According to Topping, the de-centralization of the Tufts campuses provided a challenge in creating faculty and staff groups for each of the 11 NEASC standards. She explained that the ultimate accomplishment of reaccreditation came from the staff that found time to meet and prepare.
"Dawn [Terkla] was instrumental in creating those working groups," Topping said. "The accreditation effort was across the entire university. It was every school ... where staff within each of those schools lent their time and their services ... in preparation for this accreditation visit ... Everyone is incredibly busy as it is, and they had to set aside time for these working groups, which met on a frequent basis."
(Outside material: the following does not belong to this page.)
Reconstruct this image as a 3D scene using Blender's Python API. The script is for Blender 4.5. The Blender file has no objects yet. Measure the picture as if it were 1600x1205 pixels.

The NEASC evaluation team came to Tufts in March 2013 in order to meet with students and faculty, according to Terkla. Office of Institutional Research and Evaluation Associate Director Jessica Sharkness said that the accreditation visit reflected the effort put into incorporating individuals from across the Tufts community into the reaccreditation planning.
"I was able to interact with people from all of the campuses - from a lot of different academic and administrative offices - and it was a ... collaborative experience that I think went really well, in part because so many different people were contributing," Sharkness said.
According to Sharkness, some goals from the Tufts Strategic Plan were included in the self-study because both were being produced at a similar time.
"There was a commitment to ensuring student success in the strategic plan, and student engagement, and that's an area that we've discussed in our self-study, Sharkness said. "Tufts has made a commitment to really ensure the success of students. That's the reason everyone's here, so that's one area in which the strategic plan and the accreditation self-study sort of aligned really well."
Topping explained that while the actual reaccreditation process occurs only every 10 years, preparations must be made constantly.
"The process is ongoing," Topping said. "It's not something that, a year before we know we're going to be reaccredited, we start scrambling to put together data. It's something that is a constant process, and if we treat it like that year to year, then when the actual visit happens, it just makes the process that much [more] streamlined and easier if we've been kind of plugging away and chipping away at it all along."